Bell, P. J., concurs in this dissent; Jordan and Hall, JJ., concur in the second division of it.

ON MOTION FOR REHEARING.

NICHOLS, Presiding Judge.

The insurance company, in its motion for rehearing, strongly urges that the testimony of the person taking the automobile as to his intent "not to steal" it, together with the advice he obtained from his employer's attorney as to the title to such automobile demanded a finding that there was no intent to steal and therefore no theft under the provisions of the insurance contract.

The testimony of the employee of Don McCullagh Leasing Company as to his good faith (intent) was admissible, but as was held in Royce & Co. v. Gazan, 76 Ga. 79 (5): "A party may testify as to his intention. It is evidence to be considered, but the facts — all the facts — are to be considered, to arrive at the truth respecting his real motive." See also Childers v. Ackerman Constr. Co., 211 Ga. 350, 354 (86 SE2d 227), and citations. "It *15 is well settled that circumstantial evidence may sometimes outweigh positive testimony." Minter v. Kent, 62 Ga. App. 265, 272 (8 SE2d 109).

"`A fact can be proved by circumstantial evidence as well as by direct proof, and physical facts and circumstances may be sufficient to authorize the jury to disbelieve the witnesses of a party and to thereby impeach them. Atlantic & Birmingham R. Co. v. Clute, 3 Ga. App. 508 (60 S.E. 277); Emory University v. Bliss, [35 Ga. App. 752, 134 S.E. 637] . . . Central of Georgia R. Co. v. Grace, 46 Ga. App. 101, 102 (166 S.E. 684). "Implications inconsistent with the testimony may arise from the proved facts; and in still other ways the question of what is the truth may remain as an issue of fact despite uncontradicted evidence in regard thereto." Cooper v. Lumbermen's Mutual Casualty Co., 179 Ga. 256, 261 (175 S.E. 577).' McRae v. Wilby, 59 Ga. App. 401, 409 (1 SE2d 77)." Hubbard v. Cofer, 98 Ga. App. 565, 566 (106 SE2d 358). As was held by the Supreme Court in Bowie & Co. v. Maddox & Goldsmith, 29 Ga. 285, 287, circumstances can outweigh direct or positive testimony, and the direct or positive testimony may "break down under the weight of its own absurdity."

The jury was authorized to find that a witness who testifies that he waited until 3:30 a. m., to take an automobile without permission of the person in possession, without notifying the officers of the law (or anyone else) and that he immediately took it out of the State is patently telling an untruth when he says he did it in good faith.

The claim of title under Michigan law was not sufficient, as a matter of law, to exonerate the person taking the automobile under the above described circumstances.

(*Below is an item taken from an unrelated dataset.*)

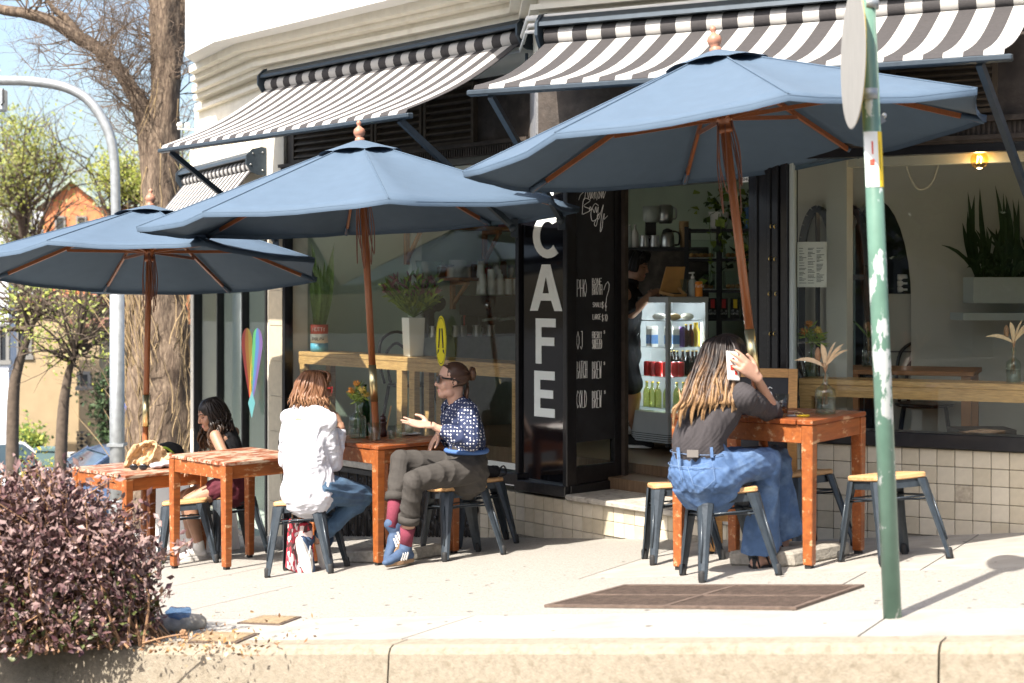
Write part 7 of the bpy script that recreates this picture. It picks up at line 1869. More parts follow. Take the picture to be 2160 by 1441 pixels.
# back bench with the coffee brewers
bb = thing('back_bench', 'black back bench shelf carrying the coffee brewers', 'shelf', P(1400, 530, 13.2))
def WBk(a, o, z): return P(1318, 608, 13.2) + Vector((.99, -.14, 0)) * a + Vector((.14, .99, 0)) * o + Vector((0, 0, z - EYE))
zb = zpx(522, 13.2)
m = MB(); m.slab(WBk, -.1, .72, 0, .4, zb - .03, zb); m.build('bench_top', 'shelf_black', bb); m = MB(); m.slab(WBk, -.1, .72, .02, .38, FZ, zb - .031); m.build('bench_front', 'dark_brown', bb)
def atb(x): return WBk((x - 1318) / FPX * 13.2, .12, zb + .001)
c = atb(1380); t = thing('coffee_brewer', 'black and steel filter coffee brewer on the back bench', 'coffee brewer', c)
m = MB(); m.box(c + Vector((0, .05, .01)), (.17, .2, .02)); m.box(c + Vector((-.03, .09, .16)), (.09, .09, .28)); m.build('brewer_body', 'shelf_black', t); m = MB(); m.lathe([(.05, .22), (.075, .24), (.08, .36)], 18, c=c + Vector((-.03, 0, 0))); m.build('tank', 'frame_grey', t); m = MB(); m.lathe([(.055, .21), (.07, .25), (.07, .36), (.05, .375)], 18, c=c + Vector((.09, 0, 0))); m.tube(curve([c + Vector((.155, -.0, .35)), c + Vector((.185, -.0, .33)), c + Vector((.18, 0, .26)), c + Vector((.15, 0, .25))], 4), .009, 6); m.build('thermos', 'steel', t)
c = atb(1405); t = thing('coffee_thermos', 'steel coffee thermos standing before the brewer', 'thermos', c + Vector((0, -.05, 0))); c = c + Vector((0, -.06, 0)); m = MB(); m.lathe([(.06, 0), (.062, .01), (.058, .10), (.045, .13)], 18, c=c); m.build('thermos_body', 'steel', t); m = MB(); m.lathe([(.046, .131), (.04, .15), (.012, .165)], 16, c=c); m.tube(curve([c + Vector((.045, 0, .14)), c + Vector((.10, 0, .12)), c + Vector((.10, 0, .03)), c + Vector((.06, 0, .02))], 4), .009, 6); m.build('thermos_handle', 'shelf_black', t)
for x, lb in ((1356, 'steel milk jug left of the brewer on the back bench'), (1378, 'smaller steel milk jug beside the thermos on the back bench')): o = bpy.data.objects.new('milk_jug', jug_me); COL.objects.link(o); o.location = atb(x) + Vector((0, -.07, 0)); tag(o, lb, 'jug', 'steel milk jugs on the back bench')
for x, lb in ((1325, 'clear syrup bottle nearest the door edge on the back bench'), (1337, 'clear syrup bottle with a red label on the back bench')): can(atb(x) + Vector((0, -.03, 0)), .033, .20, 'frame_grey' if x < 1330 else 'box_white', lb, 'bottle', 'syrup bottles on the back bench', 'syrup_bottle', 'ceramic', True)
M('kraft', (.45, .29, .15), .7)
c = atb(1441)
t = thing('cup_stack', 'stack of brown kraft cups on the back bench', 'cups', c)
for k in range(7): m = MB(); m.lathe([(.034, .02 * k), (.042, .02 * k + .10), (.044, .02 * k + .103), (.044, .02 * k + .108)], 14, c=c); m.build('kraft_cup', 'kraft', t)
# shelving rack
sy = 12.75
rk = thing('storage_rack', 'black steel shelving rack behind the doorway', 'shelving', P(1545, 900, sy))
def WK(a, o, z): return P(1446, 608, sy + .12) + Vector((.985, -.17, 0)) * a + Vector((.17, .985, 0)) * o + Vector((0, 0, z - EYE))
def ak(x): return (x - 1446) / FPX * sy / .95
shz = [zpx(y, sy) for y in (482, 545, 612, 672, 740, 800)]
for x in (1448, 1512, 1592):
    for o_ in (0, .36): m = MB(); m.slab(WK, ak(x) - .018, ak(x) + .018, o_, o_ + .018, FZ, shz[0] + .02); m.build('rack_post', 'shelf_black', rk)
for z in shz: m = MB(); m.slab(WK, ak(1446), ak(1600), .019, .35, z - .022, z); m.build('rack_shelf', 'shelf_black', rk)
def onk(x, k, o=.08): return WK(ak(x), o, shz[k] + .001)
c = onk(1512, 0, .12); t = thing('trailing_plant', 'white pot of trailing green pothos on top of the rack', 'pot plant', c)
m = MB(); m.lathe([(.06, 0), (.075, .03), (.09, .14), (.094, .145)], 22, c=c); m.build('pot', 'ceramic', t)
rr = random.Random(8); cen = []; vn = MB()
for k in range(90):
    v = Vector((rr.gauss(.12, .12), rr.gauss(-.02, .07), abs(rr.gauss(.1, .06)))); cen.append(c + Vector((0, 0, .12)) + v)
for k in range(9):
    x0 = rr.uniform(-.15, .28); L_ = rr.uniform(.1, .5); p0 = c + Vector((x0 * .5, -.08, .14)); pts = curve([p0, c + Vector((x0, -.10, .08)), c + Vector((x0 + .02, -.10, -L_ * .5)), c + Vector((x0 + rr.uniform(-.04, .05), -.10, -L_))], 5); vn.tube(pts, .003, 4)
    cen += [p + Vector((rr.uniform(-.02, .02), rr.uniform(-.02, .01), 0)) for p in pts[4:]]
vn.build('vine', 'leaf_green', t); leaf_mesh('leaves', cen, .075, .055, ['leaf_green', 'leaf_lime', 'leaf_dark'], t, 3, up=-.2)
for i, x in enumerate((1569, 1577, 1585)): c = onk(x, 0, .06); one('book', ('carton_blue', 'box_white', 'carton_blue')[i], lambda m: m.box(c + Vector((0, .05, .09)), (.026, .13, .18)), ('blue book at the right end of the rack top, leftmost', 'white book between two blue books on the rack', 'blue book against the door post on the rack')[i], 'book', 'books on the rack')
for x, k, lb in ((1478, 1, 'clear pastry case on the upper left of the rack'), (1552, 1, 'clear pastry case on the upper right of the rack'), (1552, 2, 'clear case of cookies on the lower right of the rack'), (1478, 2, 'clear case of buns on the lower left of the rack')):
    c = onk(x, k, .10); t = thing('pastry_case', lb, 'pastry case', c, group='pastry cases on the rack'); m = MB(); m.box(c + Vector((0, .08, .085)), (.22, .18, .15)); m.build('case_cover', 'clear_glass', t); m = MB(); m.box(c + Vector((0, .08, .005)), (.23, .2, .009)); m.build('case_base', 'box_white', t)
    for j in range(5): m = MB(); m.ball(c + Vector((-.08 + .04 * j, .05 + .03 * (j % 2), .030)), (.026, .03, .02), 8, 6); m.build('pastry', 'easel_wood', t)
for i, x in enumerate((1500, 1522, 1545, 1567, 1588)):
    c = onk(x, 3, .03); t = thing('coffee_bag', 'black coffee bag in the row on the rack, ' + ('far left', 'second from left', 'middle', 'second from right', 'far right')[i], 'coffee bag', c, group='black coffee bags on the rack')
    m = MB(); m.hexa([c + Vector((x_, y_, z)) for z, d in ((0, .03), (.17, .012)) for x_, y_ in ((-.037, 0), (.037, 0), (.037, d), (-.037, d))]); m.build('bag', 'bag_black', t)
    m = MB(); m.hexa([c + Vector((x_, y_, z)) for z in (.085, .16) for x_, y_ in ((-.015, -.003), (.018, -.003), (.018, .001), (-.015, .001))]); m.build('bag_label', ('can_red', 'can_red', 'sticker_yellow', 'box_pink', 'box_pink')[i], t)
    m = MB(); lettering(m, 'ST. ALI', lambda u, v, d: c + Vector((-.03 + u, -.003 - d, v)), 0, .055, .016, .009, .003, .0012); lettering(m, 'COFFEE', lambda u, v, d: c + Vector((-.033 + u, -.003 - d, v)), 0, .03, .016, .008, .003, .0012); m.build('bag_lettering', 'chalk', t)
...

A similar argument was made, and rejected, in Arthur v. State, 146 Ga. 827, 831 (92 S.E. 637), where it was contended that a business lawful in another State could be carried on in violation of the laws of this State when done by an agent of the foreign company.

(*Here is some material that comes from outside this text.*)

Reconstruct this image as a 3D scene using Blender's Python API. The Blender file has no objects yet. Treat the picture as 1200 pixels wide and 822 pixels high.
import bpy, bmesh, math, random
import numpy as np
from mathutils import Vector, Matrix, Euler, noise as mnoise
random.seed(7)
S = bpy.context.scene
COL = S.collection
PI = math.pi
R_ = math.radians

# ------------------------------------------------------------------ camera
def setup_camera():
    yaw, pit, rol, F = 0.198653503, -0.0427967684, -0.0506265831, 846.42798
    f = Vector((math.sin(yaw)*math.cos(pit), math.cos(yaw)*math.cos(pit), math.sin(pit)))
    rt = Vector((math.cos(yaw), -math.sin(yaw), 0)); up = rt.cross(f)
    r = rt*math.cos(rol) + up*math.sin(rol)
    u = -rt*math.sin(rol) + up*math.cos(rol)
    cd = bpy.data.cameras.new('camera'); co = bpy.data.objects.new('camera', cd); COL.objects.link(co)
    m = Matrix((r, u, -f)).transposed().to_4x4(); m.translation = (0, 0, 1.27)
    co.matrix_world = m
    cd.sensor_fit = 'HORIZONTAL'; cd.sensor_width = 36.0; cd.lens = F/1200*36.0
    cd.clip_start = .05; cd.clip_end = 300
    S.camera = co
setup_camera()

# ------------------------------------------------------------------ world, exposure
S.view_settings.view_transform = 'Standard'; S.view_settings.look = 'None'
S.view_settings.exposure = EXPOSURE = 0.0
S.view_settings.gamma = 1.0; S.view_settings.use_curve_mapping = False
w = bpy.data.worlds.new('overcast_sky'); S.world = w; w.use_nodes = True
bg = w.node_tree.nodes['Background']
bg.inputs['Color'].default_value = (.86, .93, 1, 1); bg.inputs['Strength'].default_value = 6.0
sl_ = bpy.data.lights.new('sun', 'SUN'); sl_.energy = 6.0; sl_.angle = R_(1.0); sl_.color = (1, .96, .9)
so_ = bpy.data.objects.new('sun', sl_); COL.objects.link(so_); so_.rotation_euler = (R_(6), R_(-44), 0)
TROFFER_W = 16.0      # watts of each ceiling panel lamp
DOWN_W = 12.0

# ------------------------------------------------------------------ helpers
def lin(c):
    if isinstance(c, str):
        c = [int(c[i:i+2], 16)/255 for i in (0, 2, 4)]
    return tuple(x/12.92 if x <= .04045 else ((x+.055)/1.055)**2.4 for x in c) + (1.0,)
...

As stated in the original brief of the defendant insurance company, with reference to the title to such automobile in Georgia: "McCullagh Leasing had title against Hill [the dealer who originally purchased the automobile from McCullagh]. Lewis had title which he could assert against everyone." This does not *16 mean that two "titles" were outstanding, but as explained in Georgia Cas. Co. v. McRitchie, 45 Ga. App. 697, 702 (166 S.E. 49): "Where the vendee under a conditional sale wrongfully converts the property before discharging the purchase money note reserving title thereto, by selling it under circumstances such as would protect an innocent purchaser, the legal title does not really pass out of the vendor by reason of the vendee's wrongful act, although he cannot assert it as against the equity of the innocent purchaser." See also Hogg v. Simmons, 94 Ga. App. 83, 85 (93 SE2d 779), and citations. Under all the circumstances in the case the jury could have determined that the employee of Don McCullagh Leasing Company knew of the above law in Georgia, thus explaining his reasons for taking the automobile under the circumstances as shown above. Again, the circumstantial evidence can speak louder than the direct evidence.

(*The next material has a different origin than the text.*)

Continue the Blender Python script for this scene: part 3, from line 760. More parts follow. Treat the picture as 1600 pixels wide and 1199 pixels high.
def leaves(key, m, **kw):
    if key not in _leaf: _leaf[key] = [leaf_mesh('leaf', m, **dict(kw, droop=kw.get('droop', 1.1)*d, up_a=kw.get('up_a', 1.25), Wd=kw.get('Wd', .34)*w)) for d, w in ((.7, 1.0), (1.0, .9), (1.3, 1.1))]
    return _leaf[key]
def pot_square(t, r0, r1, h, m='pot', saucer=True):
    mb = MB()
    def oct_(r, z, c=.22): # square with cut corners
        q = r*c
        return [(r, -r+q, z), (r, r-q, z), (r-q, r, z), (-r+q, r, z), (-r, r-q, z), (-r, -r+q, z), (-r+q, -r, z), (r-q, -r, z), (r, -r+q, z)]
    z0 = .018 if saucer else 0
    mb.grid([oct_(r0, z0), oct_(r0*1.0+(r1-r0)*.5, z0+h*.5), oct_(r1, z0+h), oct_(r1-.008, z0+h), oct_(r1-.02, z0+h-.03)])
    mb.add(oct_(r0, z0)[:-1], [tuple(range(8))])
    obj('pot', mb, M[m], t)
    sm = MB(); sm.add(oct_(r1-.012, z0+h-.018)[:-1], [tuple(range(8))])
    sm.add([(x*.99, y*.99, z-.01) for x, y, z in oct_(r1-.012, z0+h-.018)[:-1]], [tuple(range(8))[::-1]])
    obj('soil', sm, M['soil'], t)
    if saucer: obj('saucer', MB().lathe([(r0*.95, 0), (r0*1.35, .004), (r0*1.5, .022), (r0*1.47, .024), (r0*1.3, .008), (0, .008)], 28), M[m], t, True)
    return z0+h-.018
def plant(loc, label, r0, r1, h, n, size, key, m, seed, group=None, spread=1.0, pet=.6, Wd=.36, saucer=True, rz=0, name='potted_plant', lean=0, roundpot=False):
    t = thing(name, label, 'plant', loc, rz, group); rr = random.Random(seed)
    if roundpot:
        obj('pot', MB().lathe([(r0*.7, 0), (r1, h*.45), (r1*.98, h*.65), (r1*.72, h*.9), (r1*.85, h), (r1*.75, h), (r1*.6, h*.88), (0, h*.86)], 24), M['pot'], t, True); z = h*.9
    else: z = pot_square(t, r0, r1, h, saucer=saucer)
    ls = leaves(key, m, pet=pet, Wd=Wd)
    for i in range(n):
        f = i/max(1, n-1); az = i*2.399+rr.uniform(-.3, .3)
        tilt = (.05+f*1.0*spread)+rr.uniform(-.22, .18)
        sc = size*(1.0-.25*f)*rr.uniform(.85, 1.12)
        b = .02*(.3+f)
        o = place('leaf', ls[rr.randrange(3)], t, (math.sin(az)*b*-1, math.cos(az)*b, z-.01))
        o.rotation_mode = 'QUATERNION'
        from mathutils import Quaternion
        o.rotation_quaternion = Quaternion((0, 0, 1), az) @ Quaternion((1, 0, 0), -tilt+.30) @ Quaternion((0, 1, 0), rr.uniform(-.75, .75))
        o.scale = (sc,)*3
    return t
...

The contention that the plaintiff could recover from Don McCullagh Leasing Company is not a proper defense since in every case where property is stolen, if located, it can be recovered in trover. The insured, in order to recover, must show the theft, but he is not required to show in addition that he cannot locate the thief or the whereabouts of the stolen property. Nor is the contention that the plaintiff could recover from the dealer from whom he purchased the automobile any defense, or any reason why the plaintiff should not recover, since the plaintiff obtained a title good against the world from such dealer. On what ground would he sue? To ask the question is to answer it.

Motion for rehearing denied.

NOTES

[1] This appears to be the situation in all States where the uniform Motor Vehicle Title Certificate Law has been adopted. See 37 Mich. L. R. 758. There can be no authority, "apparent" or otherwise, to sell or transfer title to any vehicle subject to its terms except by a transfer of the title certificate.